We rode across gravel steppes which merged imperceptibly into the sands of the Uruq al Zaza. By midday the north-east wind was blowing in tearing gusts, bitter cold but welcome, as it would wipe out our tracks and secure us from pursuit. We pressed on until night, hoping in vain to find grazing, and then groped about in the dark feeling for firewood. Here it was dangerous to light a fire after dark, but we were too cold and hungry to be cautious. We found a small hollow, lit a fire, and sat gratefully round the flames. At dawn we ate some dates, drank a few drops of coffee, and started off as the sun rose.
It was another cold grey day, but there was no wind. We went on foot for the first hour or two, and then each of us, as he felt inclined, pulled down his camel’s head, put a foot on her neck, and was lifted up to within easy reach of the saddle. Muhammad was usually the first to mount and I the last, for the longer I walked the shorter time I should have to ride. The others varied their positions, riding astride or kneeling in the saddle, but I could only ride astride, and as the hours crawled by the saddle edge bit deeper into my thighs.

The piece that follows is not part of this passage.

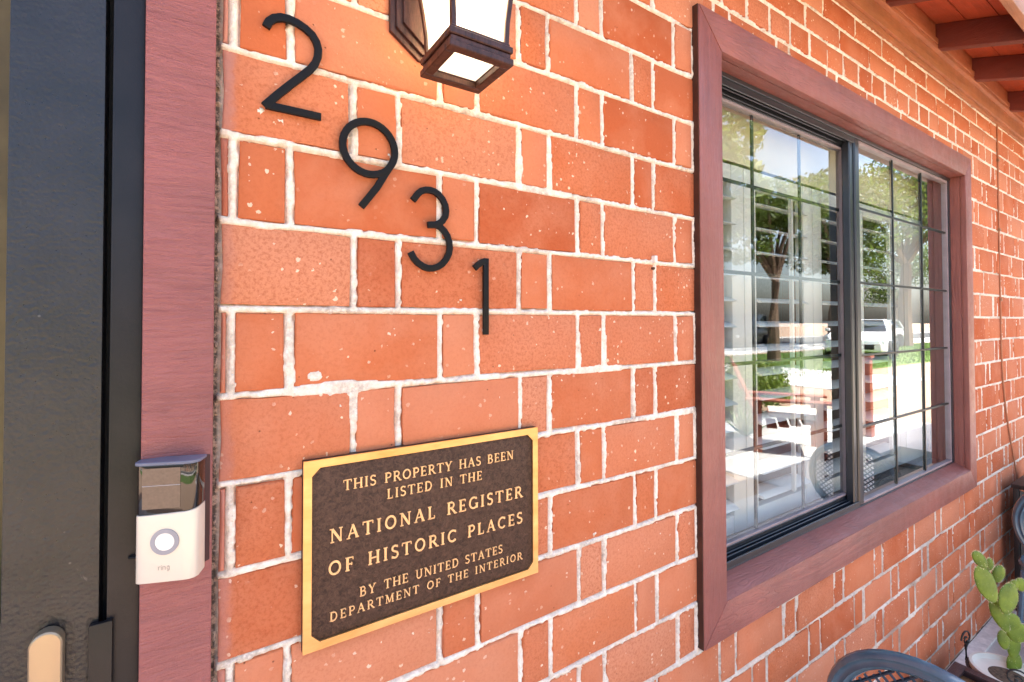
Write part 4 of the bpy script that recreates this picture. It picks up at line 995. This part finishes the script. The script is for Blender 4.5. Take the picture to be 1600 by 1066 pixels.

For the next two days we crossed hard, flat, drab-coloured sands, without grazing, and, consequently, had no reason to stop until evening. On the second day, just after we had unloaded, we saw a bull oryx walking straight towards us. To him we were in the eye of the setting sun and he probably mistook us for others of his kind. As only about three Englishmen have shot an Arabian oryx, I whispered to bin Ghabaisha to let me shoot, while the oryx came steadily on. Now he was only a quarter of a mile away, now three hundred yards, and still he came on. The size of a small donkey – I could see his long straight horns, two feet or more in length, his pure white body, and the dark markings on his legs and face. He stopped
suspiciously less than two hundred yards away. Bin Kabina whispered to me to shoot. Slowly I pressed the trigger. The oryx spun round and galloped off. Muhammad muttered disgustedly, ‘A clean miss,’ and bin Kabina said loudly, ‘If you had let bin Ghabaisha shoot we should have had meat for supper’; all I could say was ‘Damn and blast!’